Aim — Return only the lines from the top of the material through the line marked by "m.build('ledge', M_brownw, g)", unaltered.

Data provided —
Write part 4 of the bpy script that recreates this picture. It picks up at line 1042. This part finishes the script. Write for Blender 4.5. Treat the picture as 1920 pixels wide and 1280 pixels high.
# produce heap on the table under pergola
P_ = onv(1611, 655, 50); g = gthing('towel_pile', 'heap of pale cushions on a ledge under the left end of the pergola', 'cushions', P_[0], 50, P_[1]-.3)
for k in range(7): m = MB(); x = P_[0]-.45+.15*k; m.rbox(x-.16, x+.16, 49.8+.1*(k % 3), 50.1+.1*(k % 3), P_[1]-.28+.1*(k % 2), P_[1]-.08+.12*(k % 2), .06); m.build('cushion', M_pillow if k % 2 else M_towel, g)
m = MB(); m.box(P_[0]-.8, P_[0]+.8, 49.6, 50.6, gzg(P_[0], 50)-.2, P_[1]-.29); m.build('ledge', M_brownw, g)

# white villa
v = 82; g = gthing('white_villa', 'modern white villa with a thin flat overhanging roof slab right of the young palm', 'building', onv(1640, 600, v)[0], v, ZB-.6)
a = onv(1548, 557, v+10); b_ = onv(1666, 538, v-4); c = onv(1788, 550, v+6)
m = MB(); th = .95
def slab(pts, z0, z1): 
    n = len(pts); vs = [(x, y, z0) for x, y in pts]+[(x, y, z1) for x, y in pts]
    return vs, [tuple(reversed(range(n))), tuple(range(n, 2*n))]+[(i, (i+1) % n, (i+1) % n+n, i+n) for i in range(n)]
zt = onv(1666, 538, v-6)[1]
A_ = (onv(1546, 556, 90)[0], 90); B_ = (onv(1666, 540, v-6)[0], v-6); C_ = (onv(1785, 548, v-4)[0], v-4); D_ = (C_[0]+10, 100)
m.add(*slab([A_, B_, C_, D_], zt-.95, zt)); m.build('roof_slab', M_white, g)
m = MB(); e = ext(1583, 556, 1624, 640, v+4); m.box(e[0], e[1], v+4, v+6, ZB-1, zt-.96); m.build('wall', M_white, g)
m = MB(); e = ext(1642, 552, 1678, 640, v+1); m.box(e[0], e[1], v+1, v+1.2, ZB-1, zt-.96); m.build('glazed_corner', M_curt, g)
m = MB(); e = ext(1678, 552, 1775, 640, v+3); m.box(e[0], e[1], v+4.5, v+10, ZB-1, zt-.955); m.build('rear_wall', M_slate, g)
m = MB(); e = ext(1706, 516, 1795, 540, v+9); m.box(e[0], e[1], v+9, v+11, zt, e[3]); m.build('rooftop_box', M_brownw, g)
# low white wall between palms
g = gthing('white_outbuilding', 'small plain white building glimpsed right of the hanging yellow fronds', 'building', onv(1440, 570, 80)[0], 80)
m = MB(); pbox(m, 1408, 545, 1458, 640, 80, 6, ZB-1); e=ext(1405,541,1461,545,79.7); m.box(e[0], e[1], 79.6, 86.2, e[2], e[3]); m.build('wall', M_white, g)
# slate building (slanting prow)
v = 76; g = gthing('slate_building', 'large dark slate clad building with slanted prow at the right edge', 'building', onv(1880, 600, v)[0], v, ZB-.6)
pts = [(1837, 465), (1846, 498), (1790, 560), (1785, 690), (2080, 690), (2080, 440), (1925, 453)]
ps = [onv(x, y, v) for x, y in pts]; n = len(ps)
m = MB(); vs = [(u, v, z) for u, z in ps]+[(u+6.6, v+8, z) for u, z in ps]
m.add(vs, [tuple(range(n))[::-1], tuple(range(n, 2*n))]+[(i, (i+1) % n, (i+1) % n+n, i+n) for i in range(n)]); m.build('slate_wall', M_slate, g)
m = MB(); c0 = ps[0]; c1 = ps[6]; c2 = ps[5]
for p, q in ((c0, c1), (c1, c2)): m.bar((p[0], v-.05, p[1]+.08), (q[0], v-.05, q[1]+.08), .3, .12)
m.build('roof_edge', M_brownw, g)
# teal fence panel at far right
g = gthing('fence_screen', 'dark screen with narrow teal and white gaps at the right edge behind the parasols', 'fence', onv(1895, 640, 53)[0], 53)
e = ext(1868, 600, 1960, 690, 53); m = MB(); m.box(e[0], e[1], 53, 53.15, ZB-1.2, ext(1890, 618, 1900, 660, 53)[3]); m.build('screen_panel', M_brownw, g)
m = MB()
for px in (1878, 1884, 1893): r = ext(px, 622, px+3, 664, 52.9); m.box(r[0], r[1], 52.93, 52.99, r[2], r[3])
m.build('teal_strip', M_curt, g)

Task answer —
Write part 4 of the bpy script that recreates this picture. It picks up at line 1042. This part finishes the script. Write for Blender 4.5. Treat the picture as 1920 pixels wide and 1280 pixels high.
# produce heap on the table under pergola
P_ = onv(1611, 655, 50); g = gthing('towel_pile', 'heap of pale cushions on a ledge under the left end of the pergola', 'cushions', P_[0], 50, P_[1]-.3)
for k in range(7): m = MB(); x = P_[0]-.45+.15*k; m.rbox(x-.16, x+.16, 49.8+.1*(k % 3), 50.1+.1*(k % 3), P_[1]-.28+.1*(k % 2), P_[1]-.08+.12*(k % 2), .06); m.build('cushion', M_pillow if k % 2 else M_towel, g)
m = MB(); m.box(P_[0]-.8, P_[0]+.8, 49.6, 50.6, gzg(P_[0], 50)-.2, P_[1]-.29); m.build('ledge', M_brownw, g)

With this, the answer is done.